Saronville had a “near-miss” in 1882 that could have taken the village to bigger and better places. The Nebraska Swedish Lutheran community met in Saronville with a goal of founding a college. Saronville, Stromsburg and Wahoo were the contending sites. Rev. Haterius made the local pitch including contact with a Swedish newspaper in Chicago but timing was poor. The congregation had just built their first church and had not completed paying off that debt. Wahoo was further along in development with a strong offer that was accepted on the 17th ballot winning Wahoo the right to host Luther Academy. That school lasted almost until 1960 when it was absorbed by Midland Lutheran College in Fremont.

Farmers expanded their holdings buying out their neighbors, larger families became less common, the automobile made longer trips to larger towns routine and the smaller communities in the area lost their hold on most, sometimes all of their population. Saronville is home to a smaller population today than 100 years ago and much smaller than its unrealized potential may have produced. But many of the other similar communities from a century ago suffered an even greater declines.

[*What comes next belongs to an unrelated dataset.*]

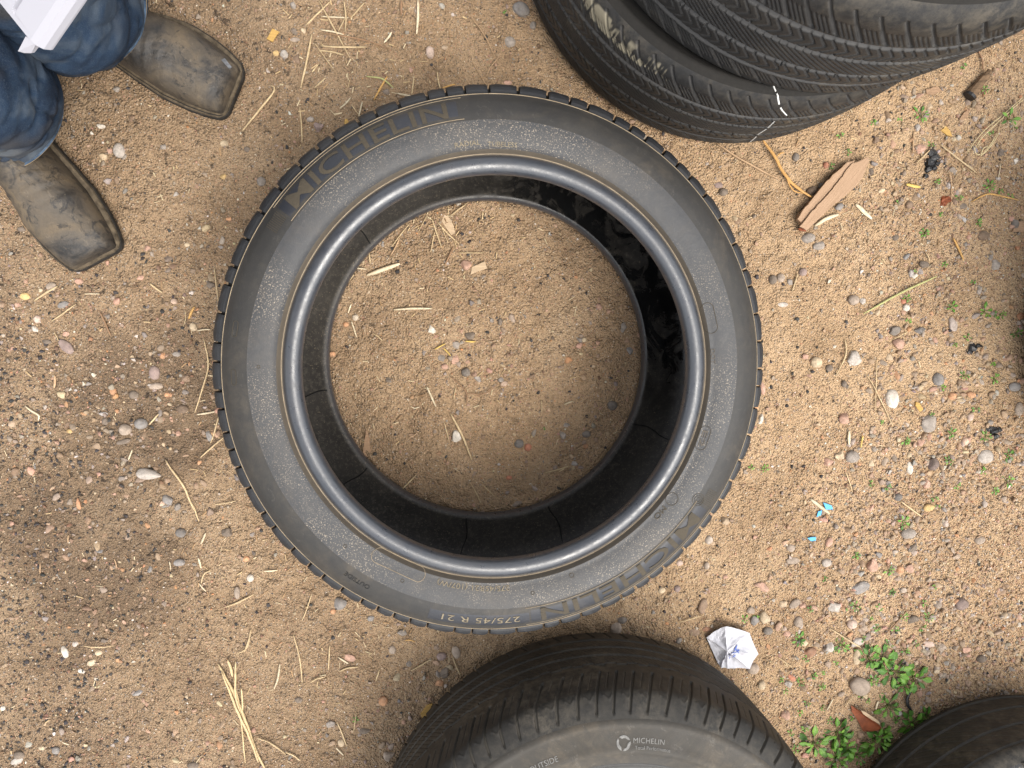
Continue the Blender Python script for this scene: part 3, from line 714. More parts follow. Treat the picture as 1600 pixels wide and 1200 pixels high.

Our sources for the story of Saronville’s history come from the directory of the Saron Lutheran Cemetery, several Saronville scrapbooks especially associated with the 1976 national bicentennial celebration and manuscripts or local family and individual accounts. The college story appeared in a Lincoln Journal Star article on December 8, 2013.

As the largest surviving community for some distance around, Sutton has absorbed these one-time thriving villages and they have become important parts of the Sutton Community.